--- start ---

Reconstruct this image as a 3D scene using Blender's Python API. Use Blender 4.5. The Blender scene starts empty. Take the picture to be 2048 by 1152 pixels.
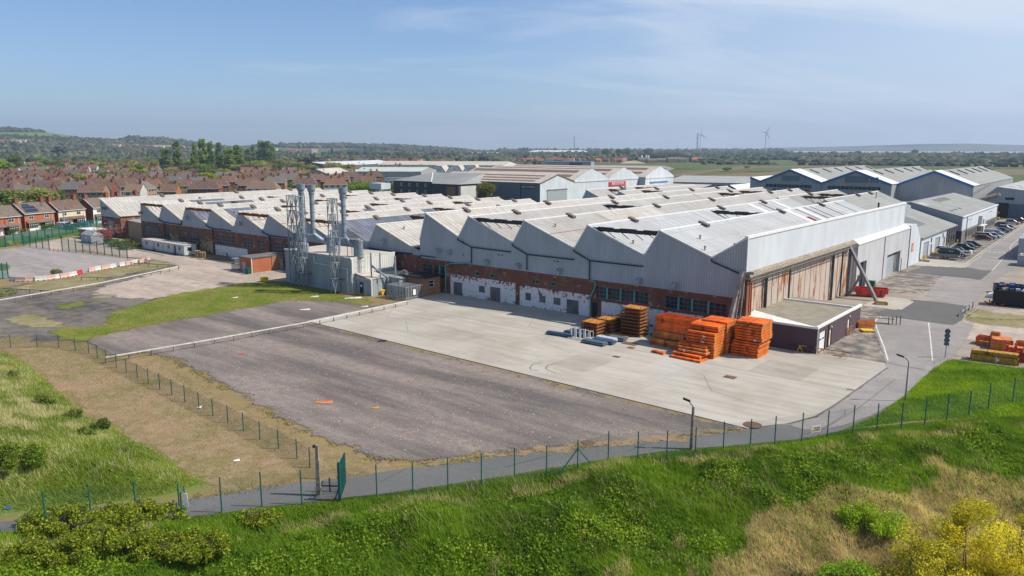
import bpy,math,random
import numpy as np
from mathutils import Vector,Matrix
random.seed(7)
rng = np.random.default_rng(11)
PI = math.pi
sc = bpy.context.scene
COL = sc.collection
# camera
CH = 25.0
PITCH = math.radians(10.298)
FPX = 1535.53                      # focal length in units of the 2048 px wide photograph
cam_d = bpy.data.cameras.new('camera')
cam_d.sensor_width = 36.0
cam_d.lens = FPX * 36.0 / 2048.0
cam_d.clip_start = 0.5
cam_d.clip_end = 40000
cam = bpy.data.objects.new('camera',cam_d)
cam.location = (0,0,CH)
cam.rotation_euler = (PI / 2 - PITCH,0,0)
COL.objects.link(cam)
sc.camera = cam
# sun, sky, exposure
SUN_EL = math.radians(49)
SUN_AZ = math.radians(95)          # clockwise from +Y
wd = bpy.data.worlds.new("World")
sc.world = wd
wd.use_nodes = True
wn = wd.node_tree
bg = wn.nodes['Background']
sky = wn.nodes.new('ShaderNodeTexSky')
sky.sky_type = 'NISHITA'
sky.sun_disc = False
sky.sun_elevation = SUN_EL
sky.sun_rotation = SUN_AZ
sky.altitude = 0
sky.air_density = 1.0
sky.dust_density = 0.25
sky.ozone_density = 2.0
bg.inputs[1].default_value = 0.088
tc = wn.nodes.new('ShaderNodeTexCoord')
sep = wn.nodes.new('ShaderNodeSeparateXYZ')
wn.links.new(tc.outputs['Generated'],sep.inputs[0])
def wmath(op,a,b=None,c=None):
 n = wn.nodes.new('ShaderNodeMath'); n.operation = op
 for i,v in enumerate((a,b,c)):
  if v is None: continue
  if isinstance(v,(int,float)): n.inputs[i].default_value = v
  else: wn.links.new(v,n.inputs[i])
 return n.outputs[0]
zc = wmath('MAXIMUM',sep.outputs[2],0.02)
zz = wmath('ADD',zc,0.12)
cx_ = wmath('DIVIDE',sep.outputs[0],zz)
cy_ = wmath('DIVIDE',sep.outputs[1],zz)
comb = wn.nodes.new('ShaderNodeCombineXYZ')
wn.links.new(wmath('ADD',wmath('MULTIPLY',cx_,0.55),wmath('MULTIPLY',cy_,0.35)),comb.inputs[0])
wn.links.new(wmath('SUBTRACT',wmath('MULTIPLY',cy_,1.3),wmath('MULTIPLY',cx_,0.5)),comb.inputs[1])
nz = wn.nodes.new('ShaderNodeTexNoise')
nz.inputs['Scale'].default_value = 0.9
nz.inputs['Detail'].default_value = 9
nz.inputs['Roughness'].default_value = 0.56
nz.inputs['Distortion'].default_value = 0.7
wn.links.new(comb.outputs[0],nz.inputs['Vector'])
nz2 = wn.nodes.new('ShaderNodeTexNoise')
nz2.inputs['Scale'].default_value = 0.35
nz2.inputs['Detail'].default_value = 3
wn.links.new(comb.outputs[0],nz2.inputs['Vector'])
xr = wmath('MULTIPLY_ADD',sep.outputs[0],0.95,0.06)      # more veil towards the sun
cl = wmath('MULTIPLY',wmath('SUBTRACT',nz.outputs[0],0.45),4.2)
cl = wmath('MULTIPLY',wmath('MAXIMUM',cl,0.0),wmath('MULTIPLY_ADD',nz2.outputs[0],1.3,-0.12))
cl = wmath('ADD',cl,xr)
cl = wmath('MINIMUM',wmath('MAXIMUM',cl,0.0),0.85)
mixc = wn.nodes.new('ShaderNodeMixRGB')
wn.links.new(cl,mixc.inputs[0])
tnt = wn.nodes.new('ShaderNodeMixRGB'); tnt.blend_type = 'MULTIPLY'; tnt.inputs[0].default_value = 1; tnt.inputs[2].default_value = (0.80,0.96,1.20,1)
wn.links.new(sky.outputs[0],tnt.inputs[1]); wn.links.new(tnt.outputs[0],mixc.inputs[1])
mixc.inputs[2].default_value = (7.2,7.9,8.8,1)
wn.links.new(mixc.outputs[0],bg.inputs[0])
sun_d = bpy.data.lights.new('sun','SUN')
sun_d.energy = 4.7
sun_d.angle = math.radians(0.5)
sun_d.color = (1.0,0.945,0.84)
sun = bpy.data.objects.new('sun',sun_d)
sdir = Vector((math.sin(SUN_AZ) * math.cos(SUN_EL),math.cos(SUN_AZ) * math.cos(SUN_EL),math.sin(SUN_EL)))
sun.rotation_euler = (-sdir).to_track_quat('-Z','Y').to_euler()
sun.location = (80,0,90)
COL.objects.link(sun)
sc.view_settings.view_transform = 'Standard'
sc.view_settings.look = 'None'
sc.view_settings.exposure = 0.30
sc.view_settings.gamma = 1.0
sc.view_settings.use_curve_mapping = False
sc.cycles.max_bounces = 5
sc.cycles.diffuse_bounces = 2
sc.cycles.glossy_bounces = 2
sc.cycles.transmission_bounces = 2
sc.cycles.volume_bounces = 0
sc.cycles.transparent_max_bounces = 24
sc.cycles.use_denoising = True
# place finding
def ray(px,py):
 x = (px - 1024) / FPX; y = -(py - 576) / FPX
 return np.array([x,math.cos(PITCH) + y * math.sin(PITCH),-math.sin(PITCH) + y * math.cos(PITCH)])
def gp(px,py,z=0.0):
 """the point of the level z that a surveyor standing at the camera sees there"""
 d = ray(px,py); t = (z - CH) / d[2]
 return (float(t * d[0]),float(t * d[1]))
O = (30.20887,97.87029)            # right-hand front corner of the tall works
DA = (-0.77174963,0.6359265)       # along the front, to the left (u)
DB = (0.6359265,0.77174963)        # back (v)
RZ = math.atan2(-DA[1],-DA[0])     # local x = -u, local y = v
def W(u,v): return (O[0] + u * DA[0] + v * DB[0],O[1] + u * DA[1] + v * DB[1])
def toUV(x,y):
 dx,dy = x - O[0],y - O[1]
 return dx * DA[0] + dy * DA[1],dx * DB[0] + dy * DB[1]
def guv(px,py,z=0.0): return toUV(*gp(px,py,z))
# object helpers
def tag(o,label=None,cat=None,group=None,kind=None):
 if label: o['label'] = label
 if cat: o['category'] = cat
 if group: o['group'] = group
 if kind: o['kind'] = kind
 return o
def thing(name,label,cat,loc=(0,0,0),rz=0.0,group=None):
 o = bpy.data.objects.new(name,None); COL.objects.link(o)
 o.empty_display_size = 0.5
 o.location = loc if len(loc) == 3 else (loc[0],loc[1],0)
 o.rotation_euler = (0,0,rz)
 return tag(o,label,cat,group)
def uvthing(name,label,cat,u,v,z=0.0,group=None):
 x,y = W(u,v)
 return thing(name,label,cat,(x,y,z),RZ,group)
KIDS = {}
def adopt(o,parent):
 if parent is not None:
  o.parent = parent
  KIDS.setdefault(parent.name,[]).append(o)
def dup(root,loc,rz,label=None,group=None,color=None,s=None,part_color=None):
 r = root.copy(); COL.objects.link(r)
 r.location = loc if len(loc) == 3 else (loc[0],loc[1],0)
 r.rotation_euler = (0,0,rz)
 if label: r['label'] = label
 if group: r['group'] = group
 if s is not None: r.scale = (s,s,s) if isinstance(s,(int,float)) else s
 if color: r.color = color
 def rec(src,dst):
  for ch in KIDS.get(src.name,[]):
   c = ch.copy(); COL.objects.link(c); c.parent = dst
   KIDS.setdefault(dst.name,[]).append(c)
   if part_color and ch.name.split('.')[0] in part_color: c.color = part_color[ch.name.split('.')[0]]
   elif color: c.color = color
   rec(ch,c)
 rec(root,r)
 return r
def ident(p): return p
class MB:
 """collects faces; build() links them as one mesh object"""
 def __init__(s,cv=None):
  s.v = []; s.f = []; s.m = []; s.cv = cv or ident; s.mi = 0
 def add(s,pts,faces):
  n = len(s.v)
  s.v.extend([tuple(s.cv(tuple(p))) for p in pts])
  for f in faces:
   s.f.append(tuple(i + n for i in f)); s.m.append(s.mi)
 def poly(s,*pts): s.add(pts,[tuple(range(len(pts)))])
 def box(s,x0,x1,y0,y1,z0,z1):
  p = [(x0,y0,z0),(x1,y0,z0),(x1,y1,z0),(x0,y1,z0),(x0,y0,z1),(x1,y0,z1),(x1,y1,z1),(x0,y1,z1)]
  s.add(p,[(0,3,2,1),(4,5,6,7),(0,1,5,4),(1,2,6,5),(2,3,7,6),(3,0,4,7)])
 def bar(s,p,q,w,h=None,up=(0,0,1)):
  h = h or w
  p = Vector(p); q = Vector(q); d = (q - p)
  if d.length < 1e-6: return
  d.normalize(); u = Vector(up)
  if abs(d.dot(u)) > 0.98: u = Vector((1,0,0))
  r = d.cross(u).normalized(); t = r.cross(d).normalized()
  r *= w / 2; t *= h / 2
  s.add([p - r - t,p + r - t,p + r + t,p - r + t,q - r - t,q + r - t,q + r + t,q - r + t],
              [(0,3,2,1),(4,5,6,7),(0,1,5,4),(1,2,6,5),(2,3,7,6),(3,0,4,7)])
 def tube(s,p,q,r0,r1=None,n=10,caps=True):
  r1 = r0 if r1 is None else r1
  p = Vector(p); q = Vector(q); d = (q - p).normalized()
  u = Vector((0,0,1)) if abs(d.z) < 0.95 else Vector((1,0,0))
  a = d.cross(u).normalized(); b = d.cross(a).normalized()
  P = []
  for c,r in ((p,r0),(q,r1)):
   for i in range(n):
    t = 2 * PI * i / n
    P.append(c + a * math.cos(t) * r + b * math.sin(t) * r)
  F = [(i,(i + 1) % n,n + (i + 1) % n,n + i) for i in range(n)]
  if caps: F += [tuple(range(n))[::-1],tuple(range(n,2 * n))]
  s.add(P,F)
 def path(s,pts,r,n=8):
  for a,b in zip(pts[:-1],pts[1:]): s.tube(a,b,r,r,n)
 def prism(s,prof,axis,a,b):
  """prof: 2D outline; axis 'x': prof is (y,z) swept x=a..b; 'y': prof is (x,z); 'z': prof is (x,y)"""
  n = len(prof)
  def P(t,q):
   return {'x': (t,q[0],q[1]),'y': (q[0],t,q[1]),'z': (q[0],q[1],t)}[axis]
  pts = [P(a,q) for q in prof] + [P(b,q) for q in prof]
  s.add(pts,[tuple(range(n))[::-1],tuple(range(n,2 * n))] + [(i,(i + 1) % n,n + (i + 1) % n,n + i) for i in range(n)])
 def lathe(s,cx,cy,prof,n=16):
  P = []
  for r,z in prof:
   for i in range(n):
    t = 2 * PI * i / n
    P.append((cx + r * math.cos(t),cy + r * math.sin(t),z))
  F = []
  for k in range(len(prof) - 1):
   for i in range(n):
    F.append((k * n + i,k * n + (i + 1) % n,(k + 1) * n + (i + 1) % n,(k + 1) * n + i))
  F.append(tuple(range(n))[::-1]); F.append(tuple(range((len(prof) - 1) * n,len(prof) * n)))
  s.add(P,F)
 def build(s,name,mat,parent=None,loc=None,rz=0.0,smooth=False,color=None):
  me = bpy.data.meshes.new(name)
  me.from_pydata([tuple(p) for p in s.v],[],s.f)
  mats = mat if isinstance(mat,(list,tuple)) else [mat]
  for m in mats: me.materials.append(m)
  if len(mats) > 1: me.polygons.foreach_set('material_index',s.m)
  if smooth: me.polygons.foreach_set('use_smooth',[True] * len(me.polygons))
  me.update()
  o = bpy.data.objects.new(name,me); COL.objects.link(o)
  if parent is not None: adopt(o,parent)
  if loc is not None: o.location = loc if len(loc) == 3 else (loc[0],loc[1],0)
  if rz: o.rotation_euler = (0,0,rz)
  if color: o.color = color
  return o
def UB(u0=0.0,v0=0.0):
 """builder in works coordinates (u, v, z) for a thing whose base is at (u0, v0)"""
 return MB(lambda p: (-(p[0] - u0),p[1] - v0,p[2]))
def np_mesh(name,verts,nper,mat,cols=None,parent=None,quads=False):
 """verts (N*nper,3): separate faces of nper corners, cols (N*nper,3) optional"""
 me = bpy.data.meshes.new(name)
 nv = len(verts); nf = nv // nper
 me.vertices.add(nv); me.vertices.foreach_set('co',np.asarray(verts,dtype=np.float32).ravel())
 me.loops.add(nv); me.loops.foreach_set('vertex_index',np.arange(nv,dtype=np.int32))
 me.polygons.add(nf); me.polygons.foreach_set('loop_start',np.arange(0,nv,nper,dtype=np.int32))
 try: me.polygons.foreach_set('loop_total',np.full(nf,nper,dtype=np.int32))
 except Exception: pass
 me.materials.append(mat)
 if cols is not None:
  at = me.attributes.new('col','FLOAT_COLOR','POINT')
  c4 = np.ones((nv,4),dtype=np.float32); c4[:,:3] = cols
  at.data.foreach_set('color',c4.ravel())
 me.update(calc_edges=True)
 o = bpy.data.objects.new(name,me); COL.objects.link(o)
 if parent is not None: adopt(o,parent)
 return o
ORD = ['first','second','third','fourth','fifth','sixth','seventh','eighth','ninth','tenth','eleventh','twelfth','thirteenth',
       'fourteenth','fifteenth','sixteenth','seventeenth','eighteenth','nineteenth','twentieth','twenty-first','twenty-second',
       'twenty-third','twenty-fourth','twenty-fifth','twenty-sixth','twenty-seventh','twenty-eighth','twenty-ninth','thirtieth']
for _t,_o in (('thirty','fortieth'),('forty','fiftieth'),('fifty','sixtieth')): ORD += [_t + '-' + w for w in ORD[:9]] + [_o]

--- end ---

Task requirements:
Copy whichever lines in the listing above contain the word "scene".

Answer for the task:
Reconstruct this image as a 3D scene using Blender's Python API. Use Blender 4.5. The Blender scene starts empty. Take the picture to be 2048 by 1152 pixels.
sc = bpy.context.scene